この後継構想で少しややこしいのが、すでに「エイブラムスX」という新型車両も発表されている点です。こちらはあくまで実証兵器という扱いであって、採用が決まったわけではありません。

その反面、「M1E3」は米陸軍の要求に基づいて開発される新型戦車になります。

現代地上戦で通用するのか

最新型も配備されて、海外輸出も好調なエイブラムスですが、計31両が供与されたウクライナでは損害が目立つようになりました。

ロシアの一方的侵略を受けて、ウクライナはかなり早い段階から西側戦車を求めてきました。最終的にはイギリスのチャレンジャー2を皮切りに、ドイツのレオパルト2戦車が供与されましたが、アメリカも重い腰をあげてエイブラムス戦車を渡しました。

しかし、戦場ではロシア側の自爆ドローンに撃破されたり、すでに5両が失われたほか、鹵獲された1両はモスクワで展示されました。

こうした状況から、もはやエイブラムス戦車は現代戦では通用しないという声も出ています。エイブラムスに限らず、自爆ドローンを使った非対称戦では戦車といえども、無敵ではいられません。

そうは言いつつも、忘れてはならないのは、エイブラムスがあくまでアメリカ軍での運用を前提としていること。

つまり、盤石な兵站能力に支えられながら、味方の航空優勢下で使われてきたのがエイブラムス戦車です。ウクライナのように航空優勢がなく、ドローンの特攻や砲兵戦が繰り広げられる戦場は未経験です。

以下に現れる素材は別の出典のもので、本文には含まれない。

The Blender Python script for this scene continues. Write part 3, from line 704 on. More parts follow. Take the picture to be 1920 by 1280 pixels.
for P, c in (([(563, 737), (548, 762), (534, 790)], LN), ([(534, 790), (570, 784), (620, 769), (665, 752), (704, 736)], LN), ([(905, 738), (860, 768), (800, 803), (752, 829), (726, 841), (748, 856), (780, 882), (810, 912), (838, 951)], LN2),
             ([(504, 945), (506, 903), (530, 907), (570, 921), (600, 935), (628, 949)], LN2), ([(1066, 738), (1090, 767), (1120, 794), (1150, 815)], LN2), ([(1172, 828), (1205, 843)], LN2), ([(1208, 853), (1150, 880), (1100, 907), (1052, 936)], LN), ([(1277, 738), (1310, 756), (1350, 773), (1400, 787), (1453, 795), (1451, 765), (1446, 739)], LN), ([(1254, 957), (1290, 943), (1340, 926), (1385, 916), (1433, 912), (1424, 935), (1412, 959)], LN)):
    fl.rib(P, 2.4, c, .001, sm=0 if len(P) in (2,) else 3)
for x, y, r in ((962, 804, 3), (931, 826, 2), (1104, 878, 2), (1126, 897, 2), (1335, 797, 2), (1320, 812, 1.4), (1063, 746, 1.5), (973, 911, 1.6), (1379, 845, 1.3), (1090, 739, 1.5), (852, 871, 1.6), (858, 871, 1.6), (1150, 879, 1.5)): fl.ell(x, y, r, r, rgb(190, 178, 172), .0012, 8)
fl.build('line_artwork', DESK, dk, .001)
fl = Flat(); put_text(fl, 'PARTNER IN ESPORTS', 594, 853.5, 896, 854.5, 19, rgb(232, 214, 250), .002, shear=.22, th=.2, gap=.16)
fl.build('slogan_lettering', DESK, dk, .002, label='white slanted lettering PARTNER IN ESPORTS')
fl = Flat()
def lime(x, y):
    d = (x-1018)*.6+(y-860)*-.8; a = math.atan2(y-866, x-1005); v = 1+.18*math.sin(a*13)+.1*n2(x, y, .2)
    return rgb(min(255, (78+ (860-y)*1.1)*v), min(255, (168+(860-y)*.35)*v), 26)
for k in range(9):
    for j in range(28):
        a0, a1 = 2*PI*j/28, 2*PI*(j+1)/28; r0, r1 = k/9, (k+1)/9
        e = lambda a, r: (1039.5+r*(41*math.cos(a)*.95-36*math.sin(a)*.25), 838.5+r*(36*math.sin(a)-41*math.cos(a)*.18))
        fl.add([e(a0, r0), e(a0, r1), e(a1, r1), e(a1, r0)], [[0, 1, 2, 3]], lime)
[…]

もしアメリカ軍が派遣された場合、まずは持ち前の空軍力で航空優勢を確保してから戦車部隊を繰り出すでしょう。アメリカ軍が使うような状況では、エイブラムスの優位性が十分に活かせるのです。

また、現代戦はハードウェアそのものよりも電子機器を含めたソフトウェア、そして陸海空が連携する統合運用が欠かせません。そして、この分野でもアメリカが豊富な経験を持ち、これらを取り入れた最新型のエイブラムス戦車ともなれば、他国よりも大きな優位性を発揮できます。

つまるところ、エイブラムス戦車は攻・守ともにバランスがよく、ソフト面を含めた総合戦闘力では「最強」の仲間から当面は外れません。